First, I’d say, we must pray.

Second, I’d say, we must pray. Pray for strength and patience and compassion, because God’s return will be an upheaval.

Third, I’d say, train doctors and nurses, because there will be a wave of poor who finally receive health care; and I’d say prepare housing and jobs for the imprisoned who will be released. Graduate psychologists for the captives who have PTSD, and social workers for helping to get through the bureaucracy of life. Get churches and synagogues and mosques and temples ready for the influx of people struggling with their faith in the upheaval of all of society.   

Fourth, in the words of a famous Christmas Carol, I’d say, “let every heart prepare him room.” With the river of refugees, and the flood of prisoners, and the flotilla of captives, we will probably be frustrated. Language barriers, new holidays and food, not to mention cultural differences around how we drive, how we wait in line, how we celebrate life’s ups and downs, all of these may become points of frustration, and we will need room in our hearts for all of it. We will need to practice compassion.
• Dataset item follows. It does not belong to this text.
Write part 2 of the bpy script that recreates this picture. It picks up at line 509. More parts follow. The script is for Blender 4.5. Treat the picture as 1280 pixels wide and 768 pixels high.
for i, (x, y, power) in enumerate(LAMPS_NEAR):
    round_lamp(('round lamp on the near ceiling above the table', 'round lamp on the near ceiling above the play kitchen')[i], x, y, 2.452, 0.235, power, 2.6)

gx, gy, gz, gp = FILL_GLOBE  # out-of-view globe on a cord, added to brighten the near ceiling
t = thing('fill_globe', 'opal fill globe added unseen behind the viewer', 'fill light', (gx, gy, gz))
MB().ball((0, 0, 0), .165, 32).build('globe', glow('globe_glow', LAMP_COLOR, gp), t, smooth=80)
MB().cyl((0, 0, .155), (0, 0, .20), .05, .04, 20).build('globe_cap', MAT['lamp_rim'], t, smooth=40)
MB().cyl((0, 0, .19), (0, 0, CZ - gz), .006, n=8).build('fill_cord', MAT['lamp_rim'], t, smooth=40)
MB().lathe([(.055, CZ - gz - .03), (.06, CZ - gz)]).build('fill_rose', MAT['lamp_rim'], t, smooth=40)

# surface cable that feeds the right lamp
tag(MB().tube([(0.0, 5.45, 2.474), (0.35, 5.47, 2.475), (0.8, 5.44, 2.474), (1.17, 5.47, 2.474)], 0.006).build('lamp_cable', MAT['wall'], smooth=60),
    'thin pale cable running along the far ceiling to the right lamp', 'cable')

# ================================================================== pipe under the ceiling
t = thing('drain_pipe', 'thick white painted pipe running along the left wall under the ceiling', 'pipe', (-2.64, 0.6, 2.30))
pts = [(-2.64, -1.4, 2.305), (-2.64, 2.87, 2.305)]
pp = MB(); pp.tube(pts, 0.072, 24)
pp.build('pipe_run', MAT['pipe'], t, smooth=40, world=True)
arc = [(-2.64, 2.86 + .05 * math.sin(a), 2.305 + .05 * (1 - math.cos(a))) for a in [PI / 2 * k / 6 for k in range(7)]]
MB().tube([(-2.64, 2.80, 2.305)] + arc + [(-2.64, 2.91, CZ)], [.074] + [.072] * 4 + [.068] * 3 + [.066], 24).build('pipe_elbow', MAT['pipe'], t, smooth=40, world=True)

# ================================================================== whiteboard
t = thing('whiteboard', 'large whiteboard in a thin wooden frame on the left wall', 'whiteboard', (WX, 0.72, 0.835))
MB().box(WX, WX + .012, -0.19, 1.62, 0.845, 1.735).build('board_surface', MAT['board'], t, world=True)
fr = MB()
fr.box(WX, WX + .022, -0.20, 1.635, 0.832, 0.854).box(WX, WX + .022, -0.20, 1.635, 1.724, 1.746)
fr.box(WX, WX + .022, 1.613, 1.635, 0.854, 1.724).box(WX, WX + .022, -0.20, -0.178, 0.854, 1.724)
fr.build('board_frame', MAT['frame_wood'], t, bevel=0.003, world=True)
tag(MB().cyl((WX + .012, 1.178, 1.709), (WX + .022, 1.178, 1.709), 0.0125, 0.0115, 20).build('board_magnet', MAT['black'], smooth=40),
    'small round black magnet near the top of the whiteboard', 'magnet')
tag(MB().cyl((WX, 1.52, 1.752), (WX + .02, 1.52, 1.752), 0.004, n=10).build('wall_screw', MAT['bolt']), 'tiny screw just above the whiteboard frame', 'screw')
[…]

Oh, and don’t forget the decorations, the gifts, and the feast. We will need lights to celebrate way into the night, and for the late comers to see their way in. We will need gifts to pass out, and extras for those who were released from captivity after the stores closed. We will need food to sustain us through the festivities and all that comes next. Prepare for a day of celebration--not merely a day off, not merely a day with family and friends and football, not merely a day for giving and receiving gifts, not even a day filled with traditions. Prepare for a day of Justice and Joy. Prepare for a season of health. Prepare for a period of affordable housing and an era where no one goes hungry, or lives in a tent under a bridge, or is addicted to opioids or alcohol or anything else to escape the misery and suffering of life. And prepare for people whose lives are suddenly changed, improved, filled with peace, and hope, and joy.
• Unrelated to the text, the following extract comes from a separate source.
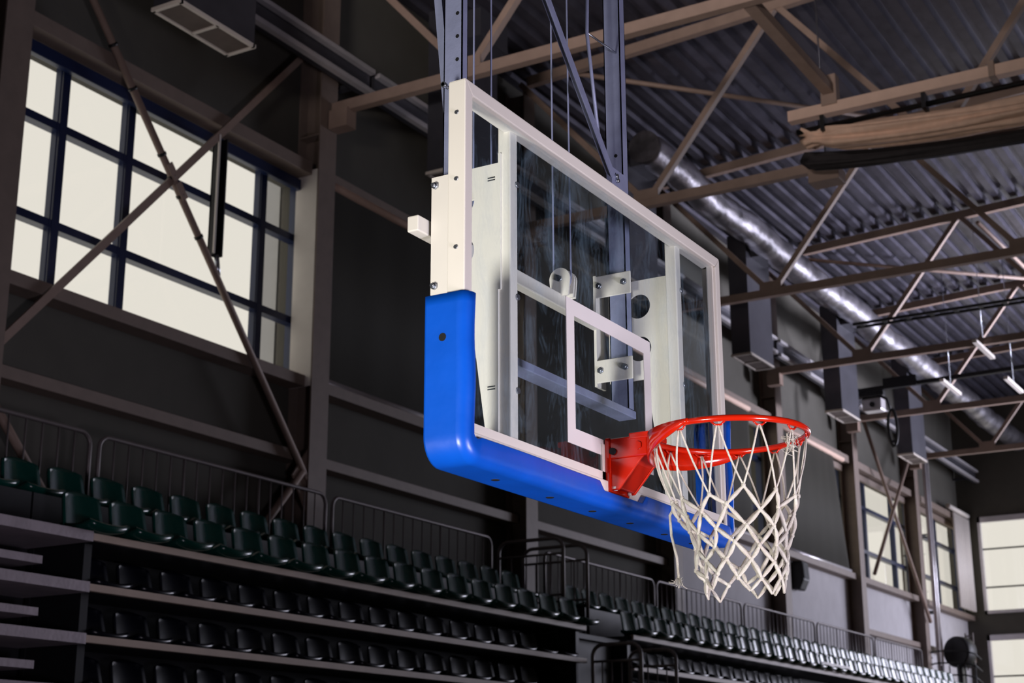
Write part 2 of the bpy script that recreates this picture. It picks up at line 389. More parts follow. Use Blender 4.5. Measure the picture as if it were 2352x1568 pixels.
# tie beam and roof rods
o = thing('tie_beam', (-5.5, 15.9, 10.4), 'brown tie beam from the nearest truss towards the curtain rail', 'beam')
MB().box(-5.57, -5.43, 14.56, 17.28, 10.34, 10.46).build('beam_body', M['truss'], o); MB().box(-5.6, -5.4, 17.16, 17.3, 10.2, 10.6).build('end_bracket', M['truss'], o)
rods = [((-10.4, 19.5, 12.85), (-6.0, 24.5, 12.85), 'faint roof rod behind the second truss, left of the curtain'), ((-10.3, 29.5, 12.75), (-5.3, 34.5, 12.75), 'pale thin roof rod under the corrugated deck at right'),
        ((-6.6, 29.5, 12.85), (-6.35, 34.5, 12.85), 'pale short roof rod close to the right edge of the picture')]
for a, b, l in rods: tag(MB().tube(a, b, 0.04, 8).build('bracing_rod', M['truss']), l, 'rod', 'roof bracing rods')

# ---------------------------------------------------------------- ducts
mb = MB(); path = []; rad = []
yy = 20.4
while yy < 45.2:
    path.append((-9.55+0.02*math.sin(yy*2.1), yy, 11.72+0.03*math.sin(yy*1.3))); rad.append(0.27+0.012*math.sin(yy*7.0)+0.008*math.sin(yy*17)); yy += 0.16
mb.sweep(path, rad, 20)
tag(mb.build('air_duct', M['duct']), 'long silver foil-wrapped air duct running under the roof along the left wall', 'duct')
dl = {10.85: 'sheet metal duct drop with two white-framed grilles at the top left', 15.85: 'dark duct drop right behind the left hoist post', 20.85: 'duct drop hidden behind the backboard glass',
      25.85: 'dark duct drop right of the backboard, its open end facing down', 30.85: 'duct drop beside the black cable coil', 35.85: 'last visible duct drop, hanging left of the end windows'}
for yc_, lab in dl.items():
    h = 0.57; t = thing('duct_drop', (-10.03, yc_, 9.6), lab, 'duct', 'duct drops along the left wall')
    MB().box(-10.21, -9.85, yc_-h, yc_+h, 9.63, 11.9).build('duct_body', M['box'], t)
    MB().box(-9.86, -9.55, yc_-h*0.6, yc_+h*0.6, 11.5, 11.9).build('branch', M['box'], t)
    f = MB()
    f.box(-10.225, -9.835, yc_-h-0.015, yc_-h+0.03, 9.59, 9.63).box(-10.225, -9.835, yc_+h-0.03, yc_+h+0.015, 9.59, 9.63)
    f.box(-10.225, -10.19, yc_-h, yc_+h, 9.59, 9.63).box(-9.87, -9.835, yc_-h, yc_+h, 9.59, 9.63).box(-10.2, -9.85, yc_-0.02, yc_+0.02, 9.59, 9.63)
    f.build('grille_frame', M['grille'], t)
    s = MB(); nx = 12
    for i in range(nx):
        xx = -10.185+0.31*(i+0.5)/nx; s.box(xx-0.006, xx+0.006, yc_-h+0.03, yc_+h-0.03, 9.6, 9.625)
    s.build('grille_slats', M['slat'], t)
# eaves tray: two white-metal rails with a pale plate between, along the wall
segs = [(10.2, 14.9, 'pale eaves tray above the big left window'), (15.0, 29.2, 'pale eaves tray running behind the backboard'), (29.4, 34.3, 'bright eaves tray above the braced far window'), (34.5, 39.3, 'bright eaves tray behind the cable coil'), (39.6, 45.3, 'last bright eaves tray reaching the gable wall')]
for a, b, l in segs:
    t = thing('eaves_tray', (-10.9, (a+b)/2, 10.75), l, 'tray', 'eaves trays along the left wall')
    MB().box(-10.86, -10.78, a, b, 10.98, 11.04).build('upper_rail', M['silver'], t); MB().box(-10.86, -10.78, a, b, 10.68, 10.75).build('lower_rail', M['silver'], t)
    MB().box(-10.94, -10.87, a, b, 10.68, 11.04).build('web_plate', M['box'], t)
    for q in (a+0.1, b-0.2): MB().box(-11.48, -10.94, q, q+0.1, 10.78, 10.84).build('wall_arm', M['box'], t)

# ---------------------------------------------------------------- rolled divider curtain
t = thing('curtain_rail', (-3, 17.25, 10.2), 'tan box rail with a dark pipe below it at the top right', 'rail')
MB().box(-6.05, 4, 17.18, 17.32, 10.10, 10.24).build('box_rail', M['rail'], t)
MB().tube((-5.98, 17.3, 9.98), (4, 17.3, 9.98), 0.035).build('pipe', M['black'], t)
for xx in (-5.62, -4.35, -3.0): MB().box(xx-0.025, xx+0.025, 17.2, 17.36, 9.9, 10.26).build('pipe_clamp', M['black'], t)
MB().box(-3.55, -3.48, 17.14, 17.36, 10.08, 10.28).build('rail_joint', M['truss'], t)
def roll(name, x0, x1, y, z0, z1, r0, r1, m, lab, seed, sq=0.75):
    rnd = random.Random(seed); mb = MB(); n = 64; k = 120; vs = []
    ph = [rnd.uniform(0, 6.28) for _ in range(8)]
    for i in range(k+1):
        u = i/k; x = x0+(x1-x0)*u; z = z0+(z1-z0)*(1-math.exp(-6*u)); r = r0+(r1-r0)*min(1, u*2)
        pinch = 1-0.45*math.exp(-((u-0.022)/0.012)**2) if seed == 3 else 1
        if i == 0: pinch = 0.25
        for j in range(n):
            a = 2*PI*j/n
            fold = 1+0.13*math.sin(5*a+ph[0]+2.2*math.sin(2.1*u*6+ph[1]))+0.09*math.sin(9*a+ph[2]+3*u*4)+0.05*math.sin(14*a+ph[3]-9*u)+0.06*math.sin(3*a+40*u)*math.exp(-u*14)
            rr = r*fold*pinch
            vs.append((x+0.05*math.sin(3*a+ph[4])*(1-u), y+rr*math.cos(a), z+rr*sq*math.sin(a)))
    fs = [(i*n+j, i*n+(j+1) % n, (i+1)*n+(j+1) % n, (i+1)*n+j) for i in range(k) for j in range(n)]
    fs += [tuple(range(n-1, -1, -1)), tuple(k*n+j for j in range(n))]
    mb.add(vs, fs, True)
    return tag(mb.build(name, m), lab, 'curtain')
roll('rolled_curtain', -5.95, 4.0, 17.42, 9.94, 9.62, 0.20, 0.19, M['tan'], 'rolled-up tan divider curtain hanging under the box rail', 3)
roll('rolled_curtain', -4.9, 4.0, 17.78, 9.95, 9.80, 0.10, 0.18, M['tan'], 'upper grey-tan fold of curtain behind the rolled-up tan curtain', 4)
roll('rolled_curtain', -6.15, 4.0, 18.0, 9.88, 9.55, 0.12, 0.07, M['darkcloth'], 'dark rolled curtain lying just below the tan one', 5, 0.9)
t = thing('junction_box', (-6.04, 18.55, 9.74), 'small grey box under the left end of the dark curtain', 'box')
MB().box(-6.25, -5.83, 18.4, 18.7, 9.74, 9.92).build('housing', M['truss'], t, bevel=0.01); MB().tube((-6.04, 18.55, 9.9), (-6.04, 18.55, zroof(-6.04)+0.05), 0.012, 6).build('hanger', M['zinc'], t)

# cable tray, lighting bars and coil on the far trusses
t = thing('cable_tray', (-7, 27.8, 10.6), 'black ladder cable tray crossing above the silver duct', 'cable tray')
MB().box(-8.7, 6, 27.68, 27.72, 10.57, 10.62).box(-8.7, 6, 27.92, 27.96, 10.57, 10.62).build('side_rail', M['black'], t)
m = MB()
for i in range(30): m.box(-8.6+0.45*i, -8.52+0.45*i, 27.7, 27.94, 10.58, 10.6)
m.build('rungs', M['black'], t)
t = thing('equipment_bar', (-8, 33, 10.7), 'black equipment bar with a bolted plate, left end near the last column', 'bar')
MB().bar((-10.4, 33, 10.66), (6, 33, 10.9), 0.1, 0.09).build('bar_body', M['black'], t)
MB().box(-10.45, -9.75, 32.9, 33.1, 10.5, 10.6).build('end_arm', M['black'], t); MB().box(-9.75, -9.0, 32.92, 32.98, 10.62, 10.86).build('bolted_plate', M['stand'], t)
t = thing('cable_coil', (-9.6, 33, 9.5), 'coil of black cable hanging from the equipment bar', 'cable')
m = MB()
for q in range(4):
    pts = [(-9.62+0.10*math.cos(2*PI*i/28)+0.015*q, 32.95-0.02*q, 9.72+0.42*math.sin(2*PI*i/28)) for i in range(28)]
    m.sweep(pts, 0.022, 6, closed=True)
m.build('loops', M['black'], t); MB().sweep([(-9.62, 32.95, 10.12), (-9.7, 32.97, 10.4), (-9.9, 33, 10.52)], 0.03, 6).build('tail', M['black'], t)
t = thing('projector', (-10.1, 33.3, 10.2), 'small white-faced projector under the end of the equipment bar', 'projector')
MB().box(-10.3, -9.85, 33.05, 33.4, 10.2, 10.5).build('housing', M['silver'], t, bevel=0.04); MB().tube((-10.05, 33.04, 10.33), (-10.05, 33.0, 10.33), 0.06).build('lens', M['black'], t)
for i, (x, y, z, l) in enumerate(((-6.75, 29.7, 10.3, 'white strip lamp hanging left of the two at the right edge'), (-8.1, 32.3, 10.3, 'white strip lamp hanging lowest by the duct at the right'), (-6.9, 32.8, 10.3, 'white strip lamp nearest the right edge of the picture'))):
    t = thing('strip_lamp', (x, y, z), l, 'lamp', 'strip lamps by the far trusses')
    MB().bar((x, y-0.7, z), (x, y+0.7, z), 0.09, 0.06).build('lamp_body', M['lining'], t); MB().tube((x, y, z+0.03), (x, y, zroof(x)+0.05), 0.008, 6).build('hanger', M['zinc'], t)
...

Prepare! Prepare the way of the Lord!!! For all people shall see the salvation of our God.

And that will be messy.

God, in this season of preparation, may we not forget the real reason for the season. May we prepare for your arrival and all that comes with it. May we prepare our hearts with room for you, with compassion for the prisoners that will be released, and the immigrants who will enter our communities, and the homeless who are already here. Amen.